As always, with the exception of public figures, I use altered names to protect the individuals in this history.
Jenny (I've altered her name), an organizer in Chinese Staff and Workers Association, a non union independent labor organization, was looking for information about the trenching of the hotel. Why a hotel in Chinatown? Why development now when there'd been none for decades? In asking around, someone suggested that she contact me, saying that if anyone would know, it would be me, and gave her my email address. I don't know who it was who gave her my address, nor why she or he knew me, and when I received Jenny's email, I knew neither her nor CSWA. She explained her organization and asked about the hotel.
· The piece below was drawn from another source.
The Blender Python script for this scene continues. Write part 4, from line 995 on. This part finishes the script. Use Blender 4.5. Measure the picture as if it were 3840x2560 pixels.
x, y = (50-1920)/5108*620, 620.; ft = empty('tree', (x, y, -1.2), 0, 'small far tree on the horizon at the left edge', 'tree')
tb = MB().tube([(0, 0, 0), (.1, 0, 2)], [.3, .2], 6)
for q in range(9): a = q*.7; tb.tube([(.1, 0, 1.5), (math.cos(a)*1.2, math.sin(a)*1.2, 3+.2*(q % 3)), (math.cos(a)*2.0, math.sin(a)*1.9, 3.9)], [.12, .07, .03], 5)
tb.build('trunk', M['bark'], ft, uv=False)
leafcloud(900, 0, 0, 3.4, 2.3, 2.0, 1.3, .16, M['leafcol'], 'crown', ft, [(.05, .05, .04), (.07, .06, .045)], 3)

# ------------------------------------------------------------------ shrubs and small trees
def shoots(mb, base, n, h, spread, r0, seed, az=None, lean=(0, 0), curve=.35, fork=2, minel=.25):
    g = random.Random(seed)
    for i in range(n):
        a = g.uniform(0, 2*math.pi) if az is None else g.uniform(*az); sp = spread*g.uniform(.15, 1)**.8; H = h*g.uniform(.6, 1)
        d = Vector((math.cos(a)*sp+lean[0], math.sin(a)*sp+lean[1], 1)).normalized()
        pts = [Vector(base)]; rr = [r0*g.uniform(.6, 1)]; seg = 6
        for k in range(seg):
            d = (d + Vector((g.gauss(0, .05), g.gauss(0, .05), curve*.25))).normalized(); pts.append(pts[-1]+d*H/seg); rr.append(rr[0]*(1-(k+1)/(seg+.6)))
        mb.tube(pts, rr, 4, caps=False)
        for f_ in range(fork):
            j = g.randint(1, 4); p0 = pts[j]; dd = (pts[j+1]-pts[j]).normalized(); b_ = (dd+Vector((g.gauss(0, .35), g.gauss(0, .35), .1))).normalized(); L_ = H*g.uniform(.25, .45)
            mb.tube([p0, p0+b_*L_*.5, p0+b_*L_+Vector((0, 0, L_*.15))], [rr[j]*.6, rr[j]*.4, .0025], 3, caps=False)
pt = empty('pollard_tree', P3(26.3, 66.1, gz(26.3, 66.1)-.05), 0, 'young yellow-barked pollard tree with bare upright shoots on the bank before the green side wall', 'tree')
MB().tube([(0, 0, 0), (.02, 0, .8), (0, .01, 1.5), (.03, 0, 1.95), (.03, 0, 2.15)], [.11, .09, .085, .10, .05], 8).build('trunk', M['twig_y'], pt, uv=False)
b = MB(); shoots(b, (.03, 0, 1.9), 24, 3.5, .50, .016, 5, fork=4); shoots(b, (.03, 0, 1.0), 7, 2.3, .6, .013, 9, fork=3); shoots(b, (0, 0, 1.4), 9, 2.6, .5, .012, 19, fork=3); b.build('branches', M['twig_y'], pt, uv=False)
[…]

My response was, you and your organization have got to attend the CB3 meetings on the rezoning of the EV/LES. Chinatown is being excluded from the rezoning, and that will mean a lot more development in Chinatown in the future.
At the very next meeting Jenny and several CSWA members did in fact attend. There is always a learning curve to catching up with CB technicalities and jargon, so Jenny asked me to come to CSWA to give a workshop on zoning and this zoning in particular. As the group understood that the rezoning might transform Chinatown as one of its unintended consequences, CSWA organized quickly with several other organizations into a Coalition to Protect the Lower East Side and Chinatown. The members included CSWA, NMASS (National Mobilization against Sweatshops, a more diverse organization developed by CSWA) and also the Two Bridges Community Council, a non profit housing developer/manager near Chinatown.
The Coalition became highly active immediately and drew attention from the CB chair and other members of the CB, who complained that it was unfair of the Coalition and the Chinatown community to wait until the process was nearly over to engage obstructively. The CB chair reminded the public that a couple of years before he'd asked the District Manager to obtain a grant to fund an informational event in Chinatown to bring awareness of the CB. He even praised the DM for her fast work on the grant.
Under the Freedom of Information Law, I obtained all the documents related to this event, but could find no mention at all of the rezoning, of zoning, or of development. Since I did find that it was mostly about parking and traffic, issues that have always been important to Chinatown businesses, it's fair to say that absence of evidence of any mention of zoning is evidence of absence -- that the rezoning was not featured or even mentioned at the event.
Of course the reason for the late response was the CB focus on the East Village, with its special target P.S.64 on 9th Street. Some members of the CB viewed the Chinatown community as insular and lacking in interest in CB affairs, but obviously this is a view from the non Chinatown perspective. From the Chinatown perspective, the CB's work on the rezoning was the typical insularity of the inward-looking white community lacking any interest in Chinatown.